AThe number of ways to arrange k items from n in a specific order
BThe number of k-element subsets of an n-element set, split by whether a designated element (say, Alice) is in the subset or not
CThe total number of subsets of all sizes from an n-element set
DThe number of distinct pairs that can be formed from the remaining n-1 elements after removing one
The set being counted is: all k-element subsets of {1, 2, ..., n}. Method 1: there are C(n,k) such subsets by definition. Method 2: pick a distinguished element, say element n. Either n is in the subset (choose the remaining k-1 from {1,...,n-1}: C(n-1,k-1) ways) or n is not in the subset (choose all k from {1,...,n-1}: C(n-1,k) ways). Since every k-subset either contains n or doesn't, these cases partition the count: C(n-1,k-1) + C(n-1,k) = C(n,k). The identity follows by counting the same set two ways.
Question 3 True / False
Double counting is a proof technique: by showing that two different expressions count the same set of objects, you establish that the expressions must be equal.
TTrue
FFalse
Answer: True
True. This is exactly the power of double counting — it converts an algebraic identity into a combinatorial argument. Instead of proving C(n-1,k-1) + C(n-1,k) = C(n,k) by algebraic manipulation of factorials, you describe a single finite set and give two distinct counting procedures. Since both procedures count the same objects, they must produce the same number. The identity is proved by the argument's structure, not by calculation.
Question 4 True / False
In a valid double counting argument, both counting methods may count slightly different sets as long as the difference between the sets is predictable and can be corrected.
TTrue
FFalse
Answer: False
False. Both methods must count exactly the same set — not approximately the same, not the same up to a predictable correction. If the two methods count different sets, even sets that differ by a known amount, you cannot set the counts equal directly. You would need a separate argument to account for the difference, and at that point you are no longer doing double counting. The technique's entire validity rests on both methods producing counts of identical collections of objects.
Question 5 Short Answer
In the graph theory identity 'the sum of all vertex degrees equals twice the number of edges,' identify the set being counted and the two perspectives used.

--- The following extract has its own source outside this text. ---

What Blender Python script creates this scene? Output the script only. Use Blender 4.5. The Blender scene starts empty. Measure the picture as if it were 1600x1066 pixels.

Think about your answer, then reveal below.
Model answer: The set being counted is the collection of incidence pairs: ordered pairs (v, e) where vertex v is an endpoint of edge e. Perspective 1 (count by edges): each edge has exactly 2 endpoints, contributing 2 pairs, so the total is 2|E|. Perspective 2 (count by vertices): each vertex v contributes exactly deg(v) pairs — one for each edge incident to it — so the total is the sum of all vertex degrees. Setting these equal: sum of degrees = 2|E|.
This identity is a clean illustration of the double counting technique because the set (incidence pairs) is clearly defined and the two perspectives are natural. The proof requires no algebra — just the observation that both sides count the same pairs and the fact that a finite set has a unique size regardless of how it is counted.